The plaintiff has supplied the court with an affidavit of Dr. Alfred Goldberger, Esq., who translated and interpreted the judgment of the District Court of Itzehoe. Dr. Goldberger was born and educated in Germany and is admitted to the German Bar and thus would be considered for this motion an expert on German law. He affirms that the judgment is final and conclusive as to the merits under German law, and it directs Heinrich Plueckhahn to pay the plaintiff the sum of $16,778.75 plus 4% interest from March 15, 1973. The District Court was a court of competent jurisdiction because the complaint involved an amount in excess of DM 1,500 and because the defendant resided within the boundaries of the court’s authority. (German Courts’ Pro Act, §§ 23, 71.) Further, under sections 325 and 727 of the German Civil Code execution may be had against the successor-in-law of a judgment debtor, in this case Joachim Boehm, provided the succession is proven by submission of a public document. The certificate of inheritance, a copy of which has been supplied to this court, wherein the Surrogate’s Court Elmshorn certified that Joachim Boehm was the sole beneficiary and heir of Heinrich Plueckhahn, is such a public document. Thereafter the court, which rendered the original judgment against Heinrich Plueckhahn, issued an exemplified copy of the judgment to the plaintiff permitting execution on the judgment against the successor-in-law of the original judgment debtor. This exemplified copy of the judgment was served on Joachim Boehm on July 5, 1975. Therefore, the judgment of the District Court of Itzehoe under German law is final, conclusive and enforceable against Joachim Boehm.
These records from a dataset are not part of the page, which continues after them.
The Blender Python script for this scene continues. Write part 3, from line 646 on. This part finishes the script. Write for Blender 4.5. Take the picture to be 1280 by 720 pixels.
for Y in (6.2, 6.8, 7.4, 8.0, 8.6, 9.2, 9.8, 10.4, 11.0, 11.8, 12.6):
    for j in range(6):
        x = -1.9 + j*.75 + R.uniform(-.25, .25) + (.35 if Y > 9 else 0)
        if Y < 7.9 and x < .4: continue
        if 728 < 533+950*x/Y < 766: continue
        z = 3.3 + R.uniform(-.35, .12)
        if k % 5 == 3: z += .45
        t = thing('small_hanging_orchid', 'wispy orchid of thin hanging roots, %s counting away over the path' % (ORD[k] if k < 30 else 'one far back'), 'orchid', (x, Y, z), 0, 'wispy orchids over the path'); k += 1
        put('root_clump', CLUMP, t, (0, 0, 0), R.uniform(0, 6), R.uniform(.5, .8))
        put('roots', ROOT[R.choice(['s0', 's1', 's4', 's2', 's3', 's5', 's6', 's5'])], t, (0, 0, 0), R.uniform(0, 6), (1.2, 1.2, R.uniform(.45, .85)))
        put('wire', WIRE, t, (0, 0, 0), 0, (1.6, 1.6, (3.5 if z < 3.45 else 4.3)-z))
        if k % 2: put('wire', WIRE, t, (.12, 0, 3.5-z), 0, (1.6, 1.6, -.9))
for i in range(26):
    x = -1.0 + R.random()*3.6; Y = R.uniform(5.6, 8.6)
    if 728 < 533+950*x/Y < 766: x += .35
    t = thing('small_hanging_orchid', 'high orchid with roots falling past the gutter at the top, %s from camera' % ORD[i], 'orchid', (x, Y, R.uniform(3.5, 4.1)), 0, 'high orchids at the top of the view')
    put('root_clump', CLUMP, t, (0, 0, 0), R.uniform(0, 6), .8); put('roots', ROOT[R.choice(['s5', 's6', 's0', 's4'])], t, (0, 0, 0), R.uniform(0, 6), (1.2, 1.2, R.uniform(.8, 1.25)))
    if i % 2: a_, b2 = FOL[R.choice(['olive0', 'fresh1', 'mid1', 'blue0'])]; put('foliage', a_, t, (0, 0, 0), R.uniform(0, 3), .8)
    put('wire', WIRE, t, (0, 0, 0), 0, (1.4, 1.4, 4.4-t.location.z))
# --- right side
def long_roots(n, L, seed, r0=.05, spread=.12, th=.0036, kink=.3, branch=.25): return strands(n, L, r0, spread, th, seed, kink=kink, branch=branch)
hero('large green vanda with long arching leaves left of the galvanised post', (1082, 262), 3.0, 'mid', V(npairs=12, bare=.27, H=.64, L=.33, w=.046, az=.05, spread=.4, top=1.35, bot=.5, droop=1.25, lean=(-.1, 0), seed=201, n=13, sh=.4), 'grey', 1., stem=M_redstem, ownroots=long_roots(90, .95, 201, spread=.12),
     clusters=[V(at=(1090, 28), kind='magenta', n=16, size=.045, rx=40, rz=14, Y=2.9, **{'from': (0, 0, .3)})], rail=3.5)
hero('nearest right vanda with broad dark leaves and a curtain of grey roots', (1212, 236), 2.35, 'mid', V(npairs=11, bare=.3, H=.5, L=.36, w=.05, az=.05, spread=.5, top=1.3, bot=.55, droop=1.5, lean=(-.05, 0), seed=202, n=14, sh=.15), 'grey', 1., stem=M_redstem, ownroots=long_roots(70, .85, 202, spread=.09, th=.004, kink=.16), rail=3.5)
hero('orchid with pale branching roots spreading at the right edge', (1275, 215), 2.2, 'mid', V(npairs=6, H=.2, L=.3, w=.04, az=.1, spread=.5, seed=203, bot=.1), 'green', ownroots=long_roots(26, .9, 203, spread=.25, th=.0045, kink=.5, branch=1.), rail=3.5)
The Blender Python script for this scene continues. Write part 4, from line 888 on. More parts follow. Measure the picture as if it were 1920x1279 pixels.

Presently, a motion has been made by the plaintiff based
As to the first issue, it seems clear that a plaintiff armed with a foreign country judgment must establish some basis of jurisdiction over the defendant before enforcing the judgment. Before reaching the jurisdictional problem, a foreign country judgment must pass muster as to other prerequisite standards before it is recognized in New York. The judgment must be final, conclusive and enforceable where rendered (CPLR 5302) and then it is conclusive between the parties to the extent that it grants or denies recovery of a sum of money (CPLR 5303). The foreign country judgment has been shown to fulfill these statutory prerequisites and thus is recognized and accepted in the State of New York. However, recognition is only the first step in the process of enforceability of the judgment against properties of the defendant located in this State. Under CPLR 5401 and 5402, "a copy of any foreign judgment authenticated in accordance with an act of congress or the statutes of this state may be filed within ninety days of the date of authentication in the office of any county clerk of the state. The clerk shall treat the foreign judgment in the same manner as a judgment of the supreme court of this state. A judgment so filed has the same effect and is subject to the same procedures, defenses and proceedings for reopening, vacating or staying as a judgment of the supreme court of the state and may be enforced or satisfied in like manner.” In this situation, the only issue is whether proper jurisdiction had been established under the foreign judgment so as to bind the
Thus faced with the obligation of securing a jurisdictional basis, the plaintiff obtained an ex parte order of attachment under CPLR article 62 of property of the defendant located in the State of New York to establish quasi in rem jurisdiction over the defendant under the authority of CPLR 314. The Sheriff of the County of Suffolk then levied upon this property by serving a certified copy of the order and notice of levy upon Mr. Robert A. Goodwin, a partner in the law firm of Goodwin, Shult and Goodwin. The properties in question are funds in the amount of $22,760.24, which are being held in escrow for Joachim Boehm, the defendant in this lawsuit by the above firm. Personal service of the attachment order, this present motion and other related papers were made upon Joachim Boehm by Henry O. Leichter, Esq., on March 9, 1978 at approximately 11:45 a.m. at apartment II/R, 18 Masurenring, Kiel, Federal Republic of Germany. Under CPLR 314, "service may be made without the state by any person authorized by section 313 in the same manner as service is made within the state: * * * where a levy upon property of the person to be served has been made within the state pursuant to an order of attachment”. This process gains quasi in rem but not in personam jurisdiction over the defendant, so that any New York judgment can be satisfied only through the property levied upon. This would be the termination of the problem except for the Supreme Court decision in Shaffer v Heitner (433 US 186, supra).
However, it did not entirely emasculate the use of quasi in rem jurisdiction, and indicated that there were certain exceptions to the general rule of unconstitutionality. In its opinion, the court stated that "once it has been determined by a court of competent jurisdiction that the defendant is a debtor of the plaintiff, there would seem to be no unfairness in allowing an
The motion and situation before this court must fall within the carved out exceptions for allowing quasi in rem jurisdiction. The case is unique in that we are not dealing with a foreign State, but a foreign country judgment. The jurisdictional problem only arises in this situation since a sister State judgment need merely be filed to become enforceable in this State. Without permitting the attachment and levy process as a basis for quasi in rem jurisdiction, the plaintiff, seeking to enforce a recognized foreign country judgment, would be barred a forum unless he could gain a basis for in personam jurisdiction. Justice and fair play are not being served by permitting such a situation to exist. Thus, this case must stand for the proposition that the quasi in rem jurisdiction is alive and well in certain situations.
Therefore, based upon the above recitation, this court grants the motion for summary judgment in lieu of a complaint under CPLR 3213 and orders that a judgment be entered for the plaintiff and against the defendant in the amount of $16,778.75 with 4% interest from March 16, 1973.